Champagne, Cava and …Franciacorta? Most lovers of classic method sparkling wine are familiar with the famed first two in the list, but few know of Franciacorta, Italy’s best-kept secret from the Lombardy region of northern Italy. Like Cava and Champagne, Franciacorta achieves its elegant effervescence thanks to secondary fermentation in the bottle—the “classic method”—and is limited to a specific geographic territory.
Granted, Franciacorta is to Champagne what David is to Goliath. The French region boasts production power that is almost 20 times larger than Franciacorta (5,400 acres of vineyard compared to 80,000 acres in Champagne). The Italian region counts just over 100 producers next to 19,000 vignerons and Champagne houses in France. Franciacorta’s marketing footprint is also stunted by small export numbers. Only 11 percent of its bottles are sold abroad, compared to 40 to 60 percent in other important Italian wine regions.
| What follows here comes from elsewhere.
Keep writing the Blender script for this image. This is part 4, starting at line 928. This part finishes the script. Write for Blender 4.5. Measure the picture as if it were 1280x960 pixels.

Yet, this tightly knit community of winemakers drives what is one of the most dynamic and fastest-growing wine identities in Europe. Production numbers soared from 2.9 million bottles to 6.7 million bottles in the 10 years starting from 1996.
“In just 50 years we have reached a standard of quality that no one else in the world has been able to achieve,” says Maurizio Zanella, of the Ca’ del Bosco winery and president of the Consorzio per la Tutela del Franciacorta: “Our acreage is not huge, so the task at hand is to maximize what we have.”